Her savaş biter; ‘100 Yıl Savaşları’ bile, adı üstünde, yüz yıl sonra bitmişti. Şimdilerde dünyanın bir yerlerinde süregiden savaşlar da bir gün gelecek bitecek... Önemli olan, savaş sonrası ‘hasar tespit çalışmaları’ sırasında elde edilecek tablonun ‘yıkım’ olmamasıdır...
Suriye buna iyi bir örnek: Beşşar Esad ve Baas rejiminin kendilerini savunma adına sergiledikleri acımasızlık ‘’Benden sonra tufan’’ boyutlarına vardı; buna karşılık rejimi devirmek için dışarıdan ‘yardıma’ koşanların Suriye’yi ve halkını umursamaz tavırları ülkede taş üstünde taş komuyor...
Çatışmalar durduğunda, kim ayakta kalırsa kalsın, elde yönetilecek doğru dürüst bir ülke kalmamış olacak...
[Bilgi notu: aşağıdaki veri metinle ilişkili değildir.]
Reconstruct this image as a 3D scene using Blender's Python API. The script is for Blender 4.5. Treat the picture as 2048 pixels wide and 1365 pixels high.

Oysa, taraflardan hangisine sorarsanız sorun, alacağınız cevap, ‘’Biz Suriye’yi seviyoruz’’ olacaktır... Sevginin boğucu ve öldürücü bir etkisi olduğunu Suriye’deki çatışmalara bakarak anlamak kolay...
Yazımın ana temasının Suriye olduğunu sananlar yanılıyor. Yukarıdaki değerlendirmeyi yapar, sözcükleri seçip cümleler haline sokarken aklımda hep ülkemizdeki güncel çekişme ve çatışma durumu vardı. Bu da bir tür savaş ve savaşların bir gün gelip sona ereceği kaderi onun için de geçerli...
Ortalık tozdan ve dumandan arındığında yapılacak hasar tespit değerlendirmesi, şimdiden görünen o ki, hiç de iç açıcı olmayacak...
‘Söz ola kese savaşı, söz ola kestire başı’ demiş Yunus Emre... Doğrudur, ağızdan çıkanların öyle bir etkisi vardır; savaşı bitirebildiği gibi en yıkıcı eylemlere de kapıyı yine söz aralayabilir...
Herhalde şimdilerde tarafların ağızlarından çıkan sözler ile yazılara dökülen sözcüklerin savaşı bitirecek cinsten olmadığını herkes fark ediyor.
Pişman olunacak sözler ve sözcüklerden geçilmiyor...
Oysa bu savaş da bitecek, hiç vakit kaybedilmeden bitmeli de...
Benim arzumun baştan beri bu olduğu belli de, sözün şehvetine kapılmayacak kadar sağduyulu, kişisel kazanç peşinde koşmayan, bir büyük şahs-ı manevinin yitirilmesini dert edinecek kadar engin gönüllü herkesin dilek ve temennisi de bu...
Gözlerinden yaş gelerek ağlayanlar da var, gözyaşlarını içine akıtanlar da...
Kavganın, savaşın biraz daha sürmesinin, iki tarafa da eşit uzaklıktaki şahıslara, ‘’İyi ki biz bunların değerlerini paylaşanlardan değiliz’’ dedirtecek noktaya varması ihtimali büyük...
Vebalini düşünebiliyor musunuz bunun?
Düşünüyorum ve bu yüzden uykularım kaçıyor...
Tuzu kurular, her şeyi önlerinde hazır bulmuşlar, hayatında bir kez olsun elini taşın altına koymamışlar, bir tek kişinin kalbini kazanma derdinde bulunmamışlar, bir dava uğruna gecesini gündüzüne katmayı hiç düşünmemişler...
Onlar için kavga etmek çok kolay... ‘Karşı’ bildiği tarafı kündeye getirme zevki peşinde o gibiler; daha da incinsinler, öfkeleri iyice kabarsın, en galiz sözler sarf edilsin ve bir daha bir taraf diğerinin yüzüne bakamasın... Dostluklar havaya gitsin, düşmanlıklar onun yerini alsın...
Suriye’de savaşanların Suriye dertleri olmadığı gibi...
Türkiye’nin siyaseti ve manevi ortamı da mı Suriye gibi olsun?